O plantel do Chelsea também é uma Babel. A fatia inglesa é ainda menor que no rival, não chegando a dez atletas. Já o proprietário do clube é desde 2003 o magnata russo do petróleo Roman Abramovich. (Continua após as fotos).

Sem restrições à participação de estrangeiros na estrutura societária e com uma cultura do futebol consolidada, a Premier League virou o campo mais fértil e lucrativo para investidores. Outros gigantes do país, como Liverpool, Arsenal e Manchester United, também se globalizaram. O processo, que até então nunca havia incomodado torcedores, ligou o sinal de alerta do país no mês passado com a tentativa de criação da Superliga Europeia.

— A meu ver, clubes grandes como Chelsea e Manchester City são multinacionais. Como a Superliga mostrou, os donos têm mais interesse nos torcedores de China, Austrália e Estados Unidos do que nos que vão aos estádios a cada duas semanas — opina o jornalista Andrew Downie, correspondente da Reuters no Brasil e autor do livro “Doctor Socrates”, biografia do ídolo e ex-jogador do Corinthians.

Das 12 agremiações que tentaram emplacar a Superliga, seis eram inglesas. Para os britânicos, o torneio com 20 equipes (sendo 15 blindadas do rebaixamento) tinha objetivo claro: virar as costas para os demais clubes e explorar ao máximo o mercado asiático, dono de muito dinheiro, mas que só se interessa por times badalados.
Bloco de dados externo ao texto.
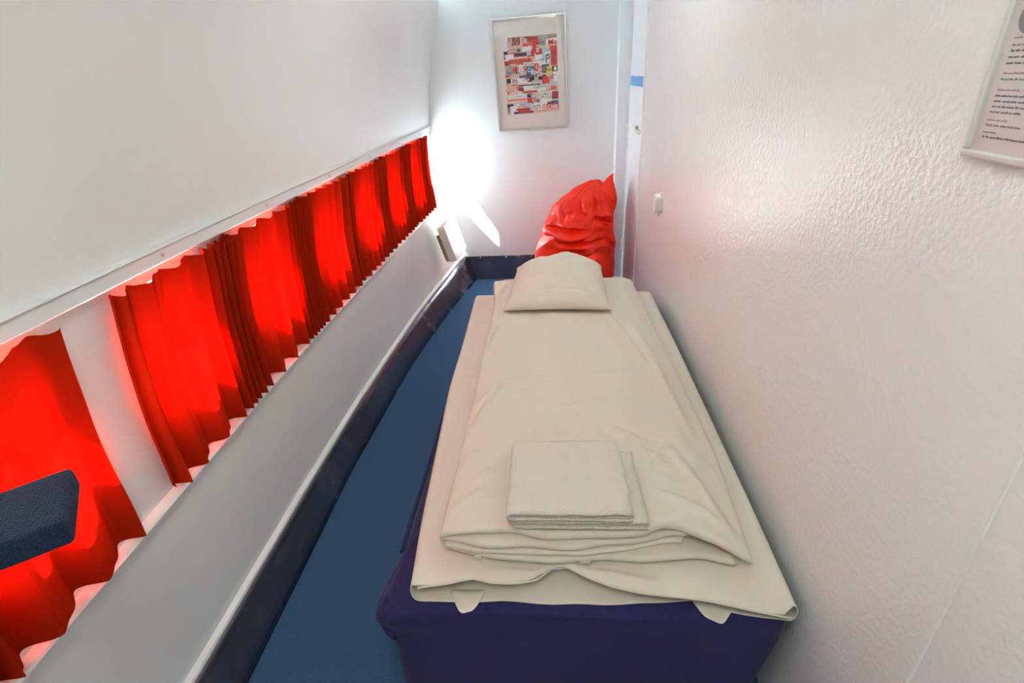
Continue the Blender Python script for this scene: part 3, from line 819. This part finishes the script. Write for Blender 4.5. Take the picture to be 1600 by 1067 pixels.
# ------------------------------------------------------------------ pillow
pil = empty('pillow', (0.02, 2.38, 0.58))
tag(pil, 'plump white pillow lying on the folded duvet at the head of the bed', 'pillow')
def pillow_mesh():
    N = 70; top, bot = [], []
    a, b_ = 0.245, 0.262
    for j in range(N + 1):
        v = -1 + 2 * j / N; v = math.sin(v * PI / 2) * 0.55 + v * 0.45
        for i in range(N + 1):
            u = -1 + 2 * i / N; u = math.sin(u * PI / 2) * 0.55 + u * 0.45
            px_ = a * u * (1 - 0.07 * (1 - v * v) * abs(u) ** 3)
            py_ = b_ * v * (1 - 0.06 * (1 - u * u) * abs(v) ** 3)
            # rear edge is pushed narrower, as the pillow is squeezed into a hump
            px_ *= 1 - 0.07 * sstep(-0.2, 1.0, v)
            e = max(0.0, (1 - u * u)) ** 0.42 * max(0.0, 1 - v * v) ** 0.48
            hump = 0.143 * e * (0.72 + 0.36 * sstep(-0.9, 0.3, v)) * (1 + 0.10 * u)
            wr = 0.009 * fbm(u * 2.2 + 3, v * 2.2, 9) + 0.012 * e * abs(noise.noise(Vector((u * 3 + v * 1.5, v * 4 - u, 2)))) + 0.007 * e * crumple(u * 0.4, v * 0.4, 6.0, 5.0)
            # soft crease along the near seam and two pulls towards the corners
            wr -= 0.007 * math.exp(-((v + 0.72 + 0.04 * u) / 0.045) ** 2) * (1 - u * u)
            wr += 0.006 * math.exp(-((v - 0.9 * u - 0.15) / 0.06) ** 2) * e + 0.006 * math.exp(-((v + 0.7 * u - 0.5) / 0.07) ** 2) * e
            base = 0.006 + 0.012 * (1 - e)
            c = Vector((px_, py_))
            rot = math.radians(-2); X = c.x * math.cos(rot) - c.y * math.sin(rot); Y = c.x * math.sin(rot) + c.y * math.cos(rot)
            zc = 0.586 + 0.012 + 0.020 * (abs(u) ** 6) * sstep(0.2, 1, v)
            top.append((0.018 + X, 2.405 + Y, zc + hump + wr * e)); bot.append((0.018 + X, 2.405 + Y, zc - 0.014 * e))
    w = N + 1; verts = top + []; bi = {}
    for j in range(N + 1):
        for i in range(N + 1):
            k = j * w + i
            if i in (0, N) or j in (0, N): bi[k] = k
            else: bi[k] = len(verts); verts.append(bot[k])
    faces = []
    for j in range(N):
        for i in range(N):
            A, B_, C, D = j * w + i, j * w + i + 1, (j + 1) * w + i + 1, (j + 1) * w + i
            faces.append((A, B_, C, D)); faces.append((bi[D], bi[C], bi[B_], bi[A]))
    return from_py('pillow_case', verts, faces, M_PILLOW, pil)
pillow_mesh(); adopt(pil)

# ------------------------------------------------------------------ towels: folded terry cloth
def towel(name, x0, x1, y0, y1, zb, th, label, seed, layers=2):
    """ribbon folded back and forth in section, swept along the bed"""
    vv, ff = [], []
    g = 0.0006
    t = th / (layers * 2) - g
    ny = 34
    for L in range(layers):         # nested U folds, round side to the left
        zo0 = zb + L * (t + g) ; zo1 = zb + th - L * (t + g)      # outer faces of lower and upper run
        rad = (zo1 - zo0) / 2
        xl = x0 + rad + L * 0.010; xr = x1 - 0.004 * L
        outer, inner = [], []
        m_ = 20
        for k in range(m_ + 1):
            s = k / m_; outer.append((lerp(xr, xl, s), zo0)); inner.append((lerp(xr, xl, s), zo0 + t))
        for k in range(1, 10):
            a = PI * k / 10
            outer.append((xl - rad * math.sin(a), zb + th / 2 - rad * math.cos(a)))
            ri = max(rad - t, 0.0008)
            inner.append((xl - ri * math.sin(a), zb + th / 2 - ri * math.cos(a)))
        for k in range(m_ + 1):
            s = k / m_; outer.append((lerp(xl, xr, s), zo1)); inner.append((lerp(xl, xr, s), zo1 - t))
        sec = outer + inner[::-1]; n = len(sec); b0 = len(vv)
        for j in range(ny + 1):
            v = j / ny
            for k, (x, z) in enumerate(sec):
                rc = 0.028; dx = min(x - x0, 0.10)
                cut = rc - math.sqrt(max(0, rc * rc - max(0, rc - dx) ** 2)) if dx < rc else 0
                fy0 = y0 + 0.004 * L + 0.003 * noise.noise(Vector((x * 20, z * 90, seed)))
                fy1 = y1 - cut - 0.004 * L + 0.005 * noise.noise(Vector((x * 9, z * 20, seed + 3)))
                y = lerp(fy0, fy1, v)
                up = (z - zb) / th
                edge = 1 - prof(min(v, 1 - v) * (y1 - y0), 0.012)
                zz = z - 0.0028 * edge * up + up * (0.0022 * fbm(x * 12, y * 12, seed) + 0.0012 * math.sin(x * 60 + seed) * math.exp(-((v) / 0.2) ** 2))
                zz += up * 0.0035 * math.exp(-((v - 0.42 - 0.05 * math.sin(x * 18)) / 0.03) ** 2)
                vv.append((x + 0.010 * (0.5 - v) * 0.6 + 0.004 * noise.noise(Vector((y * 8, z * 60, seed + 8))), y, max(zz, zb)))
        for j in range(ny):
            for k in range(n):
                k2 = (k + 1) % n
                ff.append((b0 + j * n + k, b0 + j * n + k2, b0 + (j + 1) * n + k2, b0 + (j + 1) * n + k))
        # end caps as strips between outer and inner runs
        h = len(outer)
        for e in (0, ny):
            for k in range(h - 1):
                ff.append((b0 + e * n + k, b0 + e * n + k + 1, b0 + e * n + n - 2 - k, b0 + e * n + n - 1 - k))
    o = from_py(name, vv, ff, M_TOWEL)
    tag(o, label, 'towel', 'folded white towels on the duvet')
    return o
towel('folded_towel', -0.112, 0.208, 0.892, 1.150, 0.584, 0.024, 'lower folded white towel on the duvet, its edge showing right under the upper towel', 2.0)
towel('folded_towel', -0.124, 0.170, 0.888, 1.160, 0.613, 0.026, 'upper folded white towel on top of the other one at the foot of the bed', 6.0)

# ------------------------------------------------------------------ beanbag
bbag = empty('beanbag', (0.16, 3.72, 0.0))
tag(bbag, 'crumpled orange red beanbag leaning in the far right corner beside the door post', 'beanbag')
rad = smooth_table([(0.0, 0.27), (0.05, 0.315), (0.18, 0.325), (0.36, 0.305), (0.50, 0.285), (0.58, 0.262), (0.70, 0.225), (0.77, 0.180), (0.81, 0.130), (0.84, 0.070), (0.862, 0.020)], 0.015)
ctx = smooth_table([(0.0, 0.165), (0.36, 0.165), (0.58, 0.195), (0.70, 0.235), (0.80, 0.272), (0.862, 0.312)], 0.04)
cty = smooth_table([(0.0, 3.72), (0.5, 3.74), (0.8, 3.80), (0.90, 3.82)], 0.05)
folds = [  # crisp creases: (angle, z) ends, depth, width
    ((-2.7, 0.585), (-1.35, 0.575), 0.030, 0.020), ((-2.2, 0.500), (-1.0, 0.510), 0.030, 0.018), ((-1.9, 0.49), (-1.2, 0.56), 0.022, 0.02),
    ((-1.3, 0.66), (-0.7, 0.60), 0.034, 0.022), ((-1.1, 0.72), (-0.9, 0.62), 0.03, 0.02), ((-2.0, 0.76), (-1.6, 0.66), 0.025, 0.02), ((-1.5, 0.80), (-1.3, 0.70), 0.03, 0.018),
    ((-2.6, 0.74), (-2.2, 0.64), 0.02, 0.02), ((-1.8, 0.40), (-1.1, 0.43), 0.014, 0.02), ((-1.6, 0.33), (-0.9, 0.36), 0.010, 0.02), ((-0.9, 0.52), (-0.6, 0.44), 0.03, 0.025)]
FT, FZ = 15, 12
fr_ = random.Random(23)
FG = [[fr_.uniform(-1, 1) for _ in range(FT)] for _ in range(FZ + 2)]
def facet(th, z):
    # triangular facets: piecewise flat dents with crisp ridges between them
    a = (th + PI) / (2 * PI) * FT + 0.55 * noise.noise(Vector((th * 0.9, z * 5, 3))); b_ = z / 0.87 * FZ + 0.6 * noise.noise(Vector((math.cos(th) * 1.3, math.sin(th) * 1.3, z * 3)))
    b_ += 0.5 * (int(math.floor(a)) % 2) * 0
    i, j = int(math.floor(a)), int(math.floor(b_)); fa, fb = a - i, b_ - j
    j = max(0, min(FZ, j)); g = lambda ii, jj: FG[min(FZ + 1, max(0, jj))][ii % FT]
    if (i + j) % 2 == 0:
        if fa + fb < 1: return g(i, j) + (g(i + 1, j) - g(i, j)) * fa + (g(i, j + 1) - g(i, j)) * fb
        return g(i + 1, j + 1) + (g(i, j + 1) - g(i + 1, j + 1)) * (1 - fa) + (g(i + 1, j) - g(i + 1, j + 1)) * (1 - fb)
    if fb < fa: return g(i, j) + (g(i + 1, j) - g(i, j)) * fa + (g(i + 1, j + 1) - g(i + 1, j)) * fb
    return g(i, j) + (g(i + 1, j + 1) - g(i, j + 1)) * fa + (g(i, j + 1) - g(i, j)) * fb
def bean(u, v):
    th = 2 * PI * u - PI
    z = 0.862 * (v ** 0.9)
    r = rad(z)
    am = sstep(0.30, 0.56, z) * (1 - 0.6 * sstep(0.80, 0.88, z))
    c, s = math.cos(th), math.sin(th)
    P = Vector((c * 1.5, s * 1.5, z * 5.5))
    d1 = noise.voronoi(P * 1.25 + Vector((3.1, 0.4, 1.7)))[0]
    cr = (d1[1] - d1[0])
    n2 = abs(noise.noise(P * 1.6 + Vector((7, 2, 1))))
    dr = am * (0.034 * facet(th, z) + 0.020 * (min(cr, 0.6) - 0.28)) + 0.012 * noise.noise(P * 0.7)
    dr += 0.004 * noise.noise(P * 4) * sstep(0.05, 0.4, z)
    for (a, b_, dep, w) in folds:
        dd, t = seg_d(th * 0.28, z, (a[0] * 0.28, a[1]), (b_[0] * 0.28, b_[1]))
        if dd < 0.09:
            k = math.sin(PI * clamp(0.1 + 0.8 * t))
            dr -= dep * math.exp(-(dd / (w * 0.55)) ** 2) * k
            dr += dep * 0.55 * math.exp(-((dd - w * 1.6) / w) ** 2) * k
    rr = max(0.006, r + dr)
    x = ctx(z) + rr * c * 1.0; y = cty(z) + rr * s * 0.98
    lim = 0.455 + 0.006 * noise.noise(Vector((y * 9, z * 9, 0)))
    if x > lim - 0.05: x = lim - 0.05 + 0.05 * (1 - math.exp(-(x - lim + 0.05) / 0.05))
    if y > 4.14: y = 4.14
    # the top corner of the sack stands up as a pinched ear
    ear = sstep(0.80, 0.86, z)
    return (x, y, z)
nu, nv = 260, 200
verts = [bean(i / nu, j / nv) for j in range(nv + 1) for i in range(nu)]
faces = [(j * nu + i, j * nu + (i + 1) % nu, (j + 1) * nu + (i + 1) % nu, (j + 1) * nu + i) for j in range(nv) for i in range(nu)]
faces += [tuple(range(nu))[::-1], tuple(nv * nu + i for i in range(nu))]
bg_ = from_py('beanbag_shell', verts, faces, M_BEAN, bbag)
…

Torcedores foram à porta dos estádios e políticos se manifestaram contra a iniciativa. Os proprietários logo abandonaram o projeto. Mas o recuo não foi suficiente. O governo britânico criou um grupo de estudos para discutir a revisão da estrutura de governança do futebol.

O relatório final será entregue em outubro. Entre as pautas, está a avaliação de proprietários e diretores, o debate sobre sustentabilidade financeira e a busca por mais voz aos torcedores nas gestões. O Secretário de Estado para Cultura, Mídia e Esporte, Oliver Dowden, não descarta um órgão regulador e a importação de um modelo como o “50+1″, usado na Alemanha e que proíbe investidores de terem controle majoritário.
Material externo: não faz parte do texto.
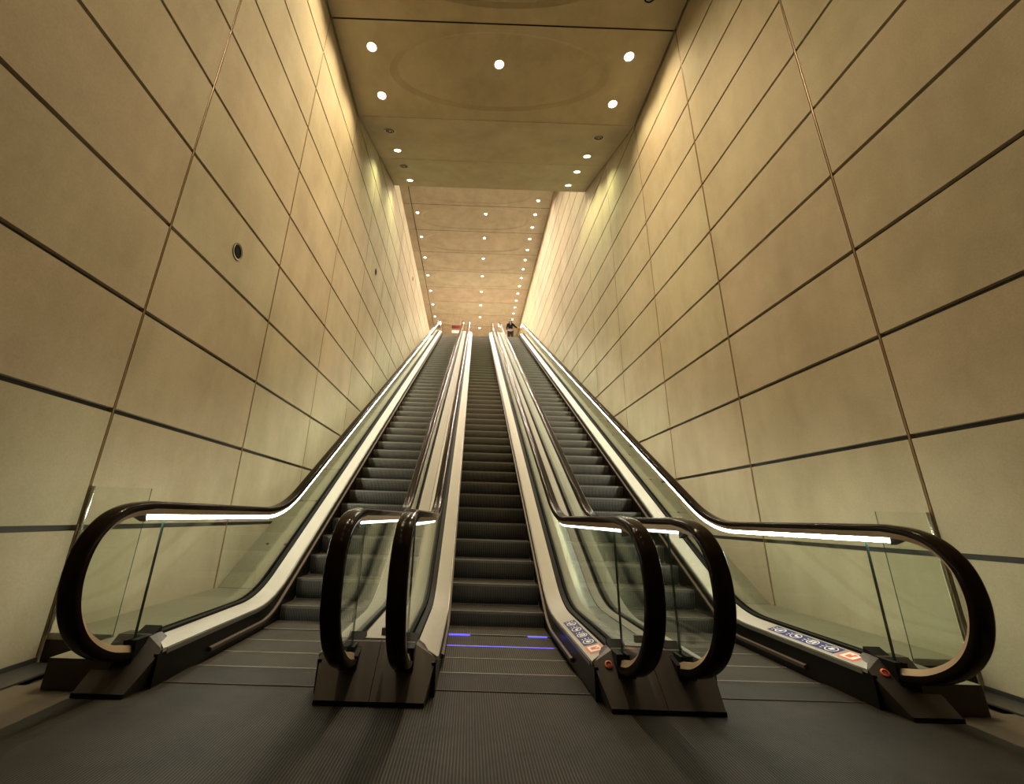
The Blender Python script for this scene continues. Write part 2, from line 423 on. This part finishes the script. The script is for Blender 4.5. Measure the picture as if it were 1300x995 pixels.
pf = downlight_proto('downlight', True, M_LENS, P_FAR, (1.0, .80, .62), r=.085)
pfc = downlight_proto('downlight', True, M_LENS, P_FCENTRE, (1.0, .82, .64), angle=165, r=.085)
for k in range(14):
    place(pf, (3.285, 20.63 + 1.2315 * k, Z_FAR), f'{ORD[k]} round downlight in the row along the pinkish right wall of the high ceiling', 'right row of downlights in the high ceiling')
for k in range(8):
    place(pfc, (.40, 22.04 + 2.415 * k, Z_FAR + .05), f'{ORD[k] if k < 7 else "farthest"} round downlight in the middle row of the high ceiling', 'middle row of downlights in the high ceiling')
pfh = downlight_proto('downlight', True, M_LENS, P_FHID, (1.0, .84, .58), angle=165, r=.085)
for y in (14.85, 17.2, 19.62): place(pfh, (.40, y, Z_FAR + .05), 'round downlight of the high ceiling hidden behind the sloping panel', 'hidden downlights of the high ceiling')
for k in range(7):
    place(pf, (-3.63, 22.06 + 2.42 * k, Z_FAR), f'{ORD[k] if k < 6 else "farthest"} round downlight in the left row of the high ceiling', 'left row of downlights in the high ceiling')

# round speaker-like fittings in the left wall
for y, z, lab in ((5.33, 3.316, 'large near round vent with pale ring set in the left wall'), (12.78, 7.38, 'small middle round vent high on the left wall'), (20.3, 11.39, 'farthest tiny round vent on the left wall')):
    t = thing('wall_vent', lab, 'wall vent', (XL, y, z + CAM_Z), 'round vents in the left wall')
    bm = bmesh.new(); disc(bm, (0, 0, 0), .125, .12, -.03, .012, nrm=(1, 0, 0)); disc(bm, (0, 0, 0), .12, .095, .012, .006, nrm=(1, 0, 0)); obj('vent_ring', bm, M_RINGD, t)
    bm = bmesh.new(); disc(bm, (0, 0, 0), 0, .095, 0, .004, nrm=(1, 0, 0)); disc(bm, (0, 0, 0), .05, .06, .004, .008, nrm=(1, 0, 0)); obj('vent_grille', bm, M_OFF, t)

# ------------------------------------------------------------------ escalators
HW = .545                 # half step width + gap
RAIL = .76                # half distance between handrail centres
loop_pts = [(3.98, .075), (3.78, .128), (3.567, .172), (3.352, .228), (3.165, .325), (3.035, .445), (2.95, .595), (2.917, .775),
            (2.955, .96), (3.07, 1.095), (3.231, 1.165), (3.42, 1.192)]
def catmull(p, n=5):
    out = []
    for i in range(len(p) - 1):
        a = p[max(i - 1, 0)]; b = p[i]; c = p[i + 1]; d = p[min(i + 2, len(p) - 1)]
        for k in range(n):
            t = k / n
            out.append(tuple(.5 * ((2 * b[j]) + (c[j] - a[j]) * t + (2 * a[j] - 5 * b[j] + 4 * c[j] - d[j]) * t * t + (3 * b[j] - a[j] - 3 * c[j] + d[j]) * t ** 3) for j in (0, 1)))
    out.append(p[-1]); return out
LOOP = catmull(loop_pts)
RFLAT = bent(1.195, 2.22, 1.9, Z_LAND + 1.195, 3.45, 28.35, 12)
UP = [(31.8 - y, z + Z_LAND) for y, z in LOOP][::-1]
HPATH = LOOP + RFLAT[0:] + UP[1:]
# remove near duplicates
hp = [HPATH[0]]
for q in HPATH[1:]:
    if math.dist(q, hp[-1]) > .02: hp.append(q)
HPATH = hp
def round_sec(w, h, n0):
    pts = []
    for k in range(13):
        a = PI * k / 12
        pts.append((w / 2 * math.copysign(abs(math.cos(a)) ** .6, math.cos(a)), n0 - h + h * abs(math.sin(a)) ** .55))
    pts += [(-w / 2, n0 - h - .012), (-w / 2 + .02, n0 - h - .012), (w / 2 - .02, n0 - h - .012), (w / 2, n0 - h - .012)]
    return pts
SEC_RAIL = round_sec(.118, .040, 0.0)
SEC_TRACK = [(.042, -.0525), (-.042, -.0525), (-.028, -.090), (.028, -.090)]
SEC_LIGHT = [(.024, -.0925), (-.024, -.0925), (-.018, -.124), (.018, -.124)]
SEC_LIGHTI = [(.018, -.0925), (-.018, -.0925), (-.014, -.110), (.014, -.110)]
def offset_path(path, n):
    out = []
    for i, (y, z) in enumerate(path):
        a = path[max(i - 1, 0)]; b = path[min(i + 1, len(path) - 1)]
        d = Vector((b[0] - a[0], b[1] - a[1])).normalized(); out.append((y - d.y * n, z + d.x * n))
    return out
IN_LOOP = [q for q in offset_path(LOOP, -.086)]
TOPGLASS = offset_path(RFLAT, -.088)
BOTGLASS = lane(.27, 1.0, 3.0, 28.9)
def rect_sec(xa, xb, na, nb): return [(xa, na), (xb, na), (xb, nb), (xa, nb)]
def glass_strip(ya, yb, x):
    bm = bmesh.new(); n = max(2, int((yb - ya) / .12)); th = .006
    pr = []
    for k in range(n + 1):
        y = ya + (yb - ya) * k / n; pr.append((y, zat(TOPGLASS, y)))
    for k in range(n, -1, -1):
        y = ya + (yb - ya) * k / n; pr.append((y, zat(BOTGLASS, y)))
    a = [bm.verts.new((x - th, *q)) for q in pr]; b = [bm.verts.new((x + th, *q)) for q in pr]
    m = n + 1
    for k in range(n):
        bm.faces.new((a[k], a[k + 1], a[2 * m - 2 - k], a[2 * m - 1 - k])); bm.faces.new((b[k], b[2 * m - 1 - k], b[2 * m - 2 - k], b[k + 1]))
    for k in (m - 1, 2 * m - 1):   # upright ends
        j = (k + 1) % (2 * m); bm.faces.new((a[k], b[k], b[j], a[j])).material_index = 1 if ya < 3.7 and k > m else 0
    return bm
def step_mesh():
    bm = bmesh.new()
    w = HW - .006
    box(bm, -w, w, 0.012, .384, -.028, 0.0, 2)
    box(bm, -w, w, 0.0, .0118, -.028, 0.0, 1)  # front edge strip in the lighter highlight colour
    n = 6
    prof = [(0.0, -.028)] + [(.004 + .020 * (1 - math.cos(PI / 2 * k / n)) + .0, -.028 - .205 * k / n) for k in range(n + 1)]
    prof = [(.0, -.0285), (.003, -.07), (.010, -.11), (.022, -.15), (.040, -.185), (.064, -.216), (.078, -.229), (.09, -.229), (.09, -.0285)]
    rprism(bm, prof, -w, w)
    me = bpy.data.meshes.new('step'); bm.normal_update(); bm.to_mesh(me); bm.free()
    me.materials.append(M_STEP); me.materials.append(M_NOSE); me.materials.append(M_TREAD); return me
STEP_ME = step_mesh()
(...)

“Os clubes de futebol não são apenas empresas, eles definem as comunidades em todo o país”, disse Dowden em discurso ao parlamento.

A frase resume a relação dos ingleses com o futebol. E explica por que eles são capazes de aceitar a globalização de seus clubes sem perder o sentimento de pertencimento.

— Os clubes têm uma importância que vem da Revolução Industrial. Cada cidade produzia uma coisa, tinha sua identidade. E o clube era um representante dela — explica o jornalista Tim Vickery, correspondente da BBC Sports: — Hoje, com o fechamento das indústrias, as cidades não têm mais tantas identidades diferentes. Isso reforça mais ainda a importância dos clubes. Eles gritam que a cidade está no mapa. Por isso a ideia de os grandes virarem as costas para os outros é vista como uma grande traição.

Neste contexto, os proprietários, sejam da origem que for, são vistos como agregados da família. Mas o cerne é a torcida.

— Os torcedores do Liverpool, que apoiaram as famílias dos 96 mortos em Hillsborough, são uma coisa incrível — lembra Downie, referindo-se à tragédia provocada pela superlotação do estádio, numa partida em 1989: — Muitos clubes abriram portas para ser local de vacinação. Outros grupos de torcedores, com aval ou ajuda do clube, arrecadam comida para food banks (ONGs de doação de alimentos) na cidade local. Em dezembro, fazem campanhas para arrecadar presentes e comida aos mais pobres.

Com os jogadores, não é diferente. Há a compreensão de que um elenco qualificado inevitavelmente será multinacional. E os estrangeiros podem até se tornar ídolos. Mas a ligação com os atletas locais tende a ser mais forte.

— A relação da torcida do City com o Agüero é incrivelmente forte. Virou um cidadão honorário de Manchester. Mas você ter no elenco o (Phil) Folden, que é local e está brilhando, tem uma importância muito grande. Igual é o Mason (Mount) no Chelsea. O fato de ter um dos seus no time é muito importante — complementa Vickery.

Seja quem for o campeão, algum milionário estrangeiro ficará feliz neste sábado. Mas orgulho, só quem é de Manchester ou de Londres irá sentir.